Если отвлечься от формы и от языка, всегда казавшихся мне неудовлетворительными, содержание «Записок» было принято с немалым интересом. Сужу об этом по читательским откликам на отрывки из первой части, напечатанные в газете «Вышка».

С СССР, с советским строем мы почти ровесники, и «конфликт», возникший между нами, произошел отнюдь не по моей воле!

Да, я испытывал смятение чувств, я обвинял себя в малодушии и склонности к компромиссам при выборе важнейших решений. Но условия военного времени определили мое место не на скамье подсудимых, мною заслуженной, а на скамье осужденных. Пройдя через предварительный этап следственного процесса, я дошел до его заключительного шага — до судебного разбирательства. Но оно так и не состоялось. Сам я тогда не считал себя виноватым, а вот государство держалось совершенно другого мнения, моим мнением не интересовалось и сочло нужным меня изолировать. Мне было просто зачитано государственное решение и объявлено государственное наказание.

А все, что мне хотелось тогда произнести, — так и осталось во мне, невысказанным и неуслышанным. Но я не уходил от ответственности и, в конечном счете, после долгой и трудной внутренней борьбы, счел наложенное на меня наказание актом правосудия. Первое постановление Особого совещания я принял не только как должное, но и как справедливое.

А вот второе его постановление изменило все мои представления о правоохранительной системе государства, о его законах, о правах человека и о справедливости наказаний. Следственные инсинуации и ложь были для этого слишком очевидны. Найти в себе аргументы и силы для принятия этого беззакония я уже не сумел.

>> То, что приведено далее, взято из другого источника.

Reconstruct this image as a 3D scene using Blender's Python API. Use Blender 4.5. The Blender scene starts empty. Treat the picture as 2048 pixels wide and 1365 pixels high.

Когда Солженицын готовил материалы для «Архипелага ГУЛАГ», он ясно представлял себе цель. Он хотел написать книгу-исследование — книгу о множестве людей, подвергшихся репрессиям в Советском Союзе.

Мои же воспоминания — сугубо личные. В их центре — не история тех лет, бурная и трагичная, а моя собственная — столь же необычная, сколь и трудная — судьба. Все остальное отодвинуто на второй план, хотя в них, конечно, упоминаются и другие люди, с которыми я сталкивался на дорогах жизни.

Мои склонность к компромиссу, отсутствие твердых убеждений на раннем этапе жизни столкнулись со временем с грубыми нарушениями закона и прав человека, направленными в том числе и против меня. Годы заключения и тюремно-лагерное «образование» широко раздвинули горизонты моих представлений о сути жизни. Изменились интересы и стремления, появился собственный, более трезвый взгляд на вещи, переосмыслились многие мои жизненные оценки и взгляды.

Но никогда, ни разу я не испытывал ни малейшего желания покинуть страну, которая стала мне Родиной.

Мой отец, долгое время проживший в Иране, где я, собственно, и родился, в свое время вернулся на Родину, в Россию. Меня закончившаяся война застала в Швейцарии. Я мог остаться на Западе, я мог выбрать место для проживания в любом уголке мира. Сказать, что я не представлял себе, что меня ожидает после возвращения в Союз, было бы неверно. Но я был молод, и у меня была надежда, что все обернется хорошо — правильным и благоприятным решением проверяющих. Я вернулся в Россию сразу же после войны, в 1945 году. Мои надежды не оправдались, но и о решении своем я не сожалею.

Но все прошедшие годы — тяжелые годы — не изменили моего отношения к стране и народу. Вера и надежда не покидают меня и теперь. И как ни трудны дороги России сегодня, я верю, что она еще встанет на ноги и займет достойное место в мире.

Время, описанное мною, охватило несколько десятилетий — тут и детство, и отрочество, и юность, и зрелость. Мои «Записки» довольно подробно рассказали о том, как именно они прошли.

Мой взгляд на свое прошлое складывался целую жизнь, и я подчеркиваю, что это мой сугубо личный, индивидуальный и неизбежно субъективный опыт. Я всегда старался быть вне политики и ко всему подходил с человеческими, гуманистическими мерками. Не будучи верующим, я отдавал предпочтение другой идее — идее, с которой прошел по трудным дорогам жизни. Верующие называют ее христианскими заповедями, а я назвал ее для себя «Законом Добра и Зла». Он помогал мне, казалось, в самых трудных условиях.